In response to your comments on predatory pricing, as I noted earlier, it's an interesting idea in theory, but it's been rejected by most legal scholars and economists and has little practical value in the real world for a couple of reasons.

First, leaving aside the difficulties with calculating marginal cost, the main hurdle to predatory pricing is, again, free flow of capital. I think the problem with your example is that you assume only one market entrant. Let's assume, for a moment, an established company ("EC") engages in predatory pricing and drives a new entrant from the marketplace (A large assumption, I think, since I'm not aware of any successful real life example of predatory pricing, ever). Now, since EC has suffered losses over an extended period of time due to its predatory pricing tactics, it will have to raise prices to supracompetitive levels in order to recoup those losses. But, whenever EC prices products above competitive levels, capital will again be attracted to the industry and new entrants will appear: it's a vicious cycle that never allows EC to recoup the losses it suffers in a predatory pricing scheme.

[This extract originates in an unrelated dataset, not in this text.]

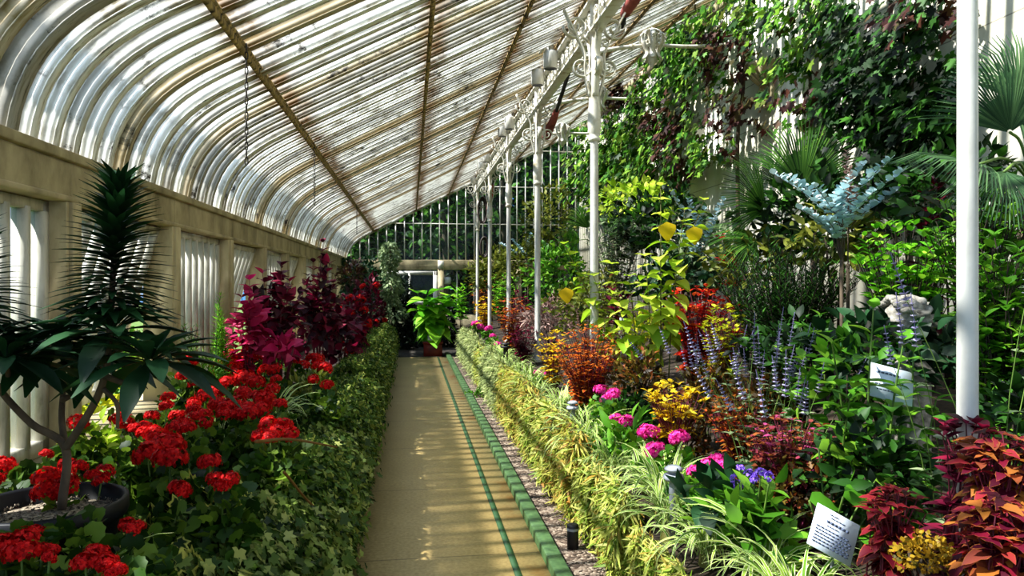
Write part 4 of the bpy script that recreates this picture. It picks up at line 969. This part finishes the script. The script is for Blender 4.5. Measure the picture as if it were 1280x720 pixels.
# tall lime plants with heart leaves
def tall(label, stems, X, nl, size, leaf, name='tall_heart_leaf', yellow=(), tpl=HEART, cat='plant', smat='cane', start=.35, rise=.05, group='tall lime heart-leaved plants'):
    b0 = at(*stems[0][0], X=X); zb = soil(b0[0]); t = thing(name, label, cat, (b0[0], b0[1], zb), group); o0 = np.array([b0[0], b0[1], zb]); lf = MB(); sm = MB()
    for (bp, tp) in stems:
        b = at(*bp, Y=b0[1] + random.uniform(-.15, .15)); tt = at(*tp, Y=b0[1] + random.uniform(-.2, .2)); bb = b - o0; bb[2] = 0
        stalk(lf, sm, bb, tt - o0, nl, size, tpl, start=start, rise=rise, taper=.55, r=.008, bow=.05, twist=1.9)
    lf.obj('foliage', L[leaf], t); sm.obj('stem', M[smat], t)
    for px, py, s in yellow:
        p = at(px, py, Y=b0[1] - .1) - o0; mm = MB(); place(mm, HEART, [p + (0, 0, s / 2)], [(.1, 0, -1)], [(-.3, -1, .1)], s, np.array([.6])); o = mm.obj('yellow_leaf', L['yellow'], t); o['label'] = 'yellowing hanging leaf'
tall('tall lime plant with big heart leaves on thin canes amid the right bed', [((826, 480), (826, 232)), ((835, 470), (856, 262)), ((815, 480), (806, 320)), ((800, 480), (786, 345)), ((820, 475), (880, 250)), ((790, 480), (765, 330))], 2.1, 11, .20, 'lime', rise=-.35, yellow=((867, 295, .16), (833, 290, .17)))
tall('lime heart-leaved plant leaning left past the second column', [((775, 420), (705, 305)), ((770, 420), (720, 330)), ((775, 420), (742, 345))], 2.0, 10, .19, 'lime', rise=-.35, yellow=((707, 370, .16),))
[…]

Second, assuming that EC is a public company (a pretty safe bet if we assume EC has market power), and assuming that EC decided to pursue a predatory pricing scheme, investors would be intolerant of an extended period of losses--capital would flow out of the industry and in order to continue operations, EC would have to raise prices back to its marginal costs: competitive levels. Even if predatory pricing were possible--and I'm not saying it is--it's just impossible to get millions of investors on the same page. An extended period of losses would drive away investors. It's just not practical.

Second, to address cross-elasticity of demand, I agree that it's certain a company would attempt to price its product just below the point at which people begin to switch to an alternative, but as a business, isn't that the idea? That's the market price; that's the price people are willing to pay for the product.

While I note that you are correct in saying that there are high barriers of entry in the steel industry, there are also alternatives for the product: titanium, aluminum, and scrap metal come immediately to mind. While I recognize these aren't suitable alternatives in every situation, they are in many, and that's the idea.

But again, all these ideas aren't isolated--if a steel monopolist were charging supracompetitive prices, even if below the point at which consumers would seek alternatives, then capital would flow to the industry and new entrants would appear, despite the high barriers to entry that clearly exist in the steel industry.

While I agree that the government does have a purpose and should do things, it does not need to meddle in the marketplace, and it assuredly does not need to pass antitrust laws for the protection of the marketplace; you only need those for redistribution of wealth.